Others lamented Hasan as a silenced voice of the people
who challenge the Democratic Party establishment. Writing in the Nation,
John Nichols, who co-authored a book with multimillionaire socialist Senator
Bernie Sanders titled It’s OK to Be Angry About Capitalism, clearly
doesn’t understand that cable news is a business, not a nurturing nonprofit
drum circle for talkers on the left. “We need more cable hosts who practice
accountability journalism, in the way that Mehdi Hasan has so ably done,”
Nichols wrote. Perry Bacon Jr. of the Washington Post lamented
that the cancellation of Hasan’s show was evidence that even left-leaning MSNBC
was becoming a tool of the Democratic Party “as opposed to a news outlet that
upholds left-wing values.” He noted that MSNBC had given shows to several
former Biden administration officials, including former press secretary Jen
Psaki, who is described as taking “an increasingly prominent role” at the
network.
How odd to read that by firing Hasan, MSNBC was losing a
crucial, independent voice criticizing the administration. After all, in an
interview earlier this year, the Guardian characterized Hasan
as speaking about Joe Biden “with the zeal of a convert.” Hasan told the paper,
“Joe Biden has done a lot, more than any president since LBJ, some might say
since Roosevelt.” He added, “I never imagined I would say this—I was born in 1979—I
think he’s the most impressive president of my lifetime.”

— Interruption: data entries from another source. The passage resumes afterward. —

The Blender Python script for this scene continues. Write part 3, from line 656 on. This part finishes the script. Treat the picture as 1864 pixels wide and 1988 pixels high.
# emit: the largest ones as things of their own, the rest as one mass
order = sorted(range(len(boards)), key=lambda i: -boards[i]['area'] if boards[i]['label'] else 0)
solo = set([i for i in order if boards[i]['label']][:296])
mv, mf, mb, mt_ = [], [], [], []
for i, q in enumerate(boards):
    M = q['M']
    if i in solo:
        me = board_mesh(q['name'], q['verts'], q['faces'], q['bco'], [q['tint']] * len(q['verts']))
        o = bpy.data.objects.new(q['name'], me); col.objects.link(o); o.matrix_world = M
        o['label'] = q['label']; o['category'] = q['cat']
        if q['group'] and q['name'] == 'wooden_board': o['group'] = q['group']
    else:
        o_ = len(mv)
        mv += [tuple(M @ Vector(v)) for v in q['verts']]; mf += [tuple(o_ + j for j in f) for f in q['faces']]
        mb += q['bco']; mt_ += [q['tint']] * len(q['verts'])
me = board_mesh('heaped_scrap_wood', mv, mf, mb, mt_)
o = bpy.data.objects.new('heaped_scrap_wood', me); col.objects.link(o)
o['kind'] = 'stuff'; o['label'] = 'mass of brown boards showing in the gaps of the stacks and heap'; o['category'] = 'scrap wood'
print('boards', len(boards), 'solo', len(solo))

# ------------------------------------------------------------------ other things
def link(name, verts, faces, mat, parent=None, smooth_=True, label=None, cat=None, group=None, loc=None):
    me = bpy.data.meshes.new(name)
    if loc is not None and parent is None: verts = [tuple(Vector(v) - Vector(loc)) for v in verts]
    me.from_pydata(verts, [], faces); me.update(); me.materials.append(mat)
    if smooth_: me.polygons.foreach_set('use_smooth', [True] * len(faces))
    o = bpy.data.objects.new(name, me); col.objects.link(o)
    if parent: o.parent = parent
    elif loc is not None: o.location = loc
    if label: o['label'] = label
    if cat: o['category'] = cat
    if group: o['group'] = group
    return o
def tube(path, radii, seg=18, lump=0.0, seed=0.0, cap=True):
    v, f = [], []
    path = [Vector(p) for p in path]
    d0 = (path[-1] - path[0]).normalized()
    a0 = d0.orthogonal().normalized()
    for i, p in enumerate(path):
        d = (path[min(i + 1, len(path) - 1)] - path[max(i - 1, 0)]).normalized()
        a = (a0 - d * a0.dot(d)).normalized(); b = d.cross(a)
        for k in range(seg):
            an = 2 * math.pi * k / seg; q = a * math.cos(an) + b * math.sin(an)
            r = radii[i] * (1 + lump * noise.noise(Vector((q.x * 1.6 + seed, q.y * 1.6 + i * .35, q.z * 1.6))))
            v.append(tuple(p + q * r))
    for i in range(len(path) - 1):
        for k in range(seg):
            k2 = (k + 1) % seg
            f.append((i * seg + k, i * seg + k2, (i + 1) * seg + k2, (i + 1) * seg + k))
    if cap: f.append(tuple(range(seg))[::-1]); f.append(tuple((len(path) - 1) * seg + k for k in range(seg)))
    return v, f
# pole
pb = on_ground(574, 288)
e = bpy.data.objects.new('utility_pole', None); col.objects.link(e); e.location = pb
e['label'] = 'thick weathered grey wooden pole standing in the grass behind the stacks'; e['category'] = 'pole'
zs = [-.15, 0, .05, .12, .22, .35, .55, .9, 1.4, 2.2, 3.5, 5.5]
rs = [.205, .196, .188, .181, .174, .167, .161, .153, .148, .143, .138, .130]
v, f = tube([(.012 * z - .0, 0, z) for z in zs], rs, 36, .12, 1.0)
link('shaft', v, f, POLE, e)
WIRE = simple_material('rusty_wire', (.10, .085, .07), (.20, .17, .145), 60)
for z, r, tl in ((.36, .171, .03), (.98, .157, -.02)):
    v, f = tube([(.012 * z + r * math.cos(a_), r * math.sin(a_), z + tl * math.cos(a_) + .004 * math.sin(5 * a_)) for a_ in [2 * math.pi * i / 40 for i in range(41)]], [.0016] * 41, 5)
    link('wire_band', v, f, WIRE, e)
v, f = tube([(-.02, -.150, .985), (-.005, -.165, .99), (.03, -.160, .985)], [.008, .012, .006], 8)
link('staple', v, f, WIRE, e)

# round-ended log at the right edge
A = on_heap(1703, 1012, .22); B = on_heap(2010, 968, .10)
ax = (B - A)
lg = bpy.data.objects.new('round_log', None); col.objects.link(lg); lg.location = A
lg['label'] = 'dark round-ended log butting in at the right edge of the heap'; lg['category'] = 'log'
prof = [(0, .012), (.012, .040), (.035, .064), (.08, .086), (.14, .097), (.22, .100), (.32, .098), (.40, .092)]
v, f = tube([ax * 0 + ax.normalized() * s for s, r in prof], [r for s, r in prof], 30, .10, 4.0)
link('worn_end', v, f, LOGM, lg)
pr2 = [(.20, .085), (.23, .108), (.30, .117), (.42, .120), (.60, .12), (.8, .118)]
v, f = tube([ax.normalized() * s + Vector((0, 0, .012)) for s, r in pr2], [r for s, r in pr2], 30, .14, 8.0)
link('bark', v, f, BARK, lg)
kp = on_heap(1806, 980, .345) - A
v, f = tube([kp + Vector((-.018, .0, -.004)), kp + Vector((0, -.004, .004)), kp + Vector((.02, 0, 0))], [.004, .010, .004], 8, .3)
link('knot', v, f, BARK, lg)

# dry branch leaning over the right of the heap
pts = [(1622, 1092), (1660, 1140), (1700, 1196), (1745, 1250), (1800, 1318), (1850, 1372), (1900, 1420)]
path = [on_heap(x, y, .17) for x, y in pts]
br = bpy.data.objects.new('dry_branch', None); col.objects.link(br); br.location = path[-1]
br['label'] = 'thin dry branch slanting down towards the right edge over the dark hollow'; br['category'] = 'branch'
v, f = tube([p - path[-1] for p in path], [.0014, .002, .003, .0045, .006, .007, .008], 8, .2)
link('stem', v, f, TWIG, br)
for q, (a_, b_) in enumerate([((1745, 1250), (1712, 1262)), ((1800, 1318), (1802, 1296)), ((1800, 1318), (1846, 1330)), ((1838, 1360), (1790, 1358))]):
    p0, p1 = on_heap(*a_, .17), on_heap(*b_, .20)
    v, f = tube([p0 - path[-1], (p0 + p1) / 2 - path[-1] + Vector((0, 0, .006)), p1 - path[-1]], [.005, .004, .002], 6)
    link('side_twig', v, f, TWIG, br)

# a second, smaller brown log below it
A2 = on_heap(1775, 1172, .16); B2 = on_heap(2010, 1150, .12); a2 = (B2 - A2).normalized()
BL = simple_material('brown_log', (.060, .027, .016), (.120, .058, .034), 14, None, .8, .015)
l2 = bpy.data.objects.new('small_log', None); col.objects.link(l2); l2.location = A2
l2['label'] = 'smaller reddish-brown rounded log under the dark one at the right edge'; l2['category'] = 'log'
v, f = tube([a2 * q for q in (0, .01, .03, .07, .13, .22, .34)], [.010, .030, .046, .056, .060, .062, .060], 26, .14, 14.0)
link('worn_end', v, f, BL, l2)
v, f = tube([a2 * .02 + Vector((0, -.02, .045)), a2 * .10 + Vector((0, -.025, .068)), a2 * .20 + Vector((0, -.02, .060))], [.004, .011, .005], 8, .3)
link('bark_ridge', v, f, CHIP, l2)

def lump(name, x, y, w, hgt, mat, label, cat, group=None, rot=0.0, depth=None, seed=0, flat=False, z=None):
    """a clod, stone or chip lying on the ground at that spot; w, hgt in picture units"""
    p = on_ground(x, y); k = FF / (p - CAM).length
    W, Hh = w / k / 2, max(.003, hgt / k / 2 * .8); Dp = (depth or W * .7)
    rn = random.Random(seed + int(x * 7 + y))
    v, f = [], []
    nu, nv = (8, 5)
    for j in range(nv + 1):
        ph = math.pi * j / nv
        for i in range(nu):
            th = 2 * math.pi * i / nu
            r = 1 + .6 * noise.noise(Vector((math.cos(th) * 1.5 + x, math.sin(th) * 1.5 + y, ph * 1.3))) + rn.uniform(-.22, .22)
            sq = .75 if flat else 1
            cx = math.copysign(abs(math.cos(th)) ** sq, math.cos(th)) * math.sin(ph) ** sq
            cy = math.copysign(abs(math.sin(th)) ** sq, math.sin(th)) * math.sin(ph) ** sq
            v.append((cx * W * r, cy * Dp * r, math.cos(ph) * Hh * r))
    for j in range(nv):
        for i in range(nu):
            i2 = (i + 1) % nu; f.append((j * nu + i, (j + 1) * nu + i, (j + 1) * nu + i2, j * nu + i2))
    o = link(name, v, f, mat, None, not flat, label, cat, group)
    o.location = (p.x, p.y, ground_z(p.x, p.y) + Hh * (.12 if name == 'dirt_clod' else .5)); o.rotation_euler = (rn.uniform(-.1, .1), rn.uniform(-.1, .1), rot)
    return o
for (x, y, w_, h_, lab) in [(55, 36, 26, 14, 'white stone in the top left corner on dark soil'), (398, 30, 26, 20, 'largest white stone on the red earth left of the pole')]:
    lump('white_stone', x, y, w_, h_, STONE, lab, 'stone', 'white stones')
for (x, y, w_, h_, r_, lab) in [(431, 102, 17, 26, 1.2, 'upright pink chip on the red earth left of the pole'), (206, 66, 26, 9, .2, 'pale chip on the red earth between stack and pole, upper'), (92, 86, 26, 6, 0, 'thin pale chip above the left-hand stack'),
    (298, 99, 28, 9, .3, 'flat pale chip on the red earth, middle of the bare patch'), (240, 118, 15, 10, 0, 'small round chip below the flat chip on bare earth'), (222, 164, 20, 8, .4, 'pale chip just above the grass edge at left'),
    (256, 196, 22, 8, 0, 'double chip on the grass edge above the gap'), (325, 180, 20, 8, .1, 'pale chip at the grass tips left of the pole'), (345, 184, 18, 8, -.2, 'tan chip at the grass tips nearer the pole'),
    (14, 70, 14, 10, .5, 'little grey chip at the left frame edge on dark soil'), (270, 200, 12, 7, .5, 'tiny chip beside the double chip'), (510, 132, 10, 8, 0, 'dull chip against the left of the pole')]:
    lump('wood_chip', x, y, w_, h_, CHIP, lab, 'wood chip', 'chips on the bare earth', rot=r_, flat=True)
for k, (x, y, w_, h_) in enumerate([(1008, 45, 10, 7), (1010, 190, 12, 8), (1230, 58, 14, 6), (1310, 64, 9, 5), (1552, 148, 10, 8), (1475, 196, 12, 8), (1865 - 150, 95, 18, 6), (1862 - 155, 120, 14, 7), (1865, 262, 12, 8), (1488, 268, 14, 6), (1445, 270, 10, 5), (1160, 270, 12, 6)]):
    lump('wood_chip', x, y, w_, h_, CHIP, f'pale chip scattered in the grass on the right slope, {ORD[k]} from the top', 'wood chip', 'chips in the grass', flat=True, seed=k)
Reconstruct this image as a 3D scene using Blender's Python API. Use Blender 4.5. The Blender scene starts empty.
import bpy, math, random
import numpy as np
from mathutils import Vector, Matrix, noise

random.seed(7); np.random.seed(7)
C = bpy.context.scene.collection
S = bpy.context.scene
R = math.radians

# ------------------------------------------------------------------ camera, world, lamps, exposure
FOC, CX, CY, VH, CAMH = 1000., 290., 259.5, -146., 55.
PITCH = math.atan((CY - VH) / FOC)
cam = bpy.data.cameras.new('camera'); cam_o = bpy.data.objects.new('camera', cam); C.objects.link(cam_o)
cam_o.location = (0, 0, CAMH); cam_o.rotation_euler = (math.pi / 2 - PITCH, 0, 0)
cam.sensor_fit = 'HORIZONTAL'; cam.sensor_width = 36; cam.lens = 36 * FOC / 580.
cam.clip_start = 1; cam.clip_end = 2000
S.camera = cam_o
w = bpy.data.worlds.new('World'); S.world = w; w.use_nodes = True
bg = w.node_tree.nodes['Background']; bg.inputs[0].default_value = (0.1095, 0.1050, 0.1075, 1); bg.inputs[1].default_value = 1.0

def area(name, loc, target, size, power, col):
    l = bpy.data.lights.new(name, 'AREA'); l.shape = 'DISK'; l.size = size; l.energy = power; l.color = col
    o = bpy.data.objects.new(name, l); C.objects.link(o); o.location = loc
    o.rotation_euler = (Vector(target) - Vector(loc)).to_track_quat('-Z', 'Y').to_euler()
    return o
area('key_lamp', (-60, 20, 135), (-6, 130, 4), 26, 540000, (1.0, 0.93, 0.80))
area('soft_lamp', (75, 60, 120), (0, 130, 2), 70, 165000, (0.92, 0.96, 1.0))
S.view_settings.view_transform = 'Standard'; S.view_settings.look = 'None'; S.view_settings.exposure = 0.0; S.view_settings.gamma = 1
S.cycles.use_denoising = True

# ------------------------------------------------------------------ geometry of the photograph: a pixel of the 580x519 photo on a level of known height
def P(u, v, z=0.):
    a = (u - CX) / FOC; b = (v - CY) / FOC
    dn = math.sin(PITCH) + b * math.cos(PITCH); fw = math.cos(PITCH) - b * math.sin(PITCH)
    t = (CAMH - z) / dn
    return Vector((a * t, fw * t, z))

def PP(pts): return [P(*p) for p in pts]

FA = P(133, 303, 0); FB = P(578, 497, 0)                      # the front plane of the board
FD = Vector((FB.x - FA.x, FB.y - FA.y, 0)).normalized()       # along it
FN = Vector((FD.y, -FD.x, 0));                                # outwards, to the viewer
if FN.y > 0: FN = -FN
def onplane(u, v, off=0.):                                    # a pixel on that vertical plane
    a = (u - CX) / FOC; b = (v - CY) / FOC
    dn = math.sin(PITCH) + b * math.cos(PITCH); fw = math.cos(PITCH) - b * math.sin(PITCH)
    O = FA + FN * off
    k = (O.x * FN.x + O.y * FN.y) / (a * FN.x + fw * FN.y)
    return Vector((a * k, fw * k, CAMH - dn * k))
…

Hasan, who was born in the UK but became a U.S. citizen,
cut his teeth at Al Jazeera and The Intercept—the first owned by the
terror-sponsoring emirate of Qatar and the second a far-left website. He also
expressed noxious views about non-Muslims and LGBTQ people. Resurfaced video
from years ago shows a younger Hasan comparing non-Muslims to animals and
homosexuality to pedophilia. These were beliefs he later claimed were merely
bouts of “youthful enthusiasm” about which he says he professed his guilt several
times in articles and Twitter threads over the years—which he then celebrated
himself for announcing. As he told The Wrap, “rather than bury them, I chose to
raise them myself in a Twitter thread over the weekend to try and urge us all
to reckon with our prejudices and to challenge hate speech—whether witting or
unwitting—wherever we find it.” He has also been credibly accused of plagiarism
by journalist Lee Fang, also a veteran of the Intercept, who found that Hasan
had copied entire paragraphs without attribution from a US News &
World Report article about spanking.
Hubris is the Hasan brand. When he worked at Al Jazeera,
he posted on Twitter a clip of himself interviewing a Trump campaign official
with the observation: “Hey US media folks, here, I would argue immodestly, is
how you interview a Trump supporter on Trump’s lies.” Perhaps he should have
spent more time learning how to argue modestly, given the limits of his
talents. He once told a reporter that he “used to worry” that MSNBC would find
him “too edgy, too iconoclastic.” As it turns out, he was just too predictably
partisan and uninteresting to his own viewers—and simply too appalling in the
degree to which he crossed the line into anti-Semitism—even as he was clearly a
hero to himself. As the New York Times noted in a review of
his book: “Like Rambo, he says, he loves to lay a booby trap. ‘Boom!’ he
writes, going on to describe how satisfying it is to watch the crestfallen look
on his opponent’s face once the trap has been sprung” to provide that “showstopper
moment.”
With the cancellation of his show, Hasan finally got the
showstopper moment he truly deserved.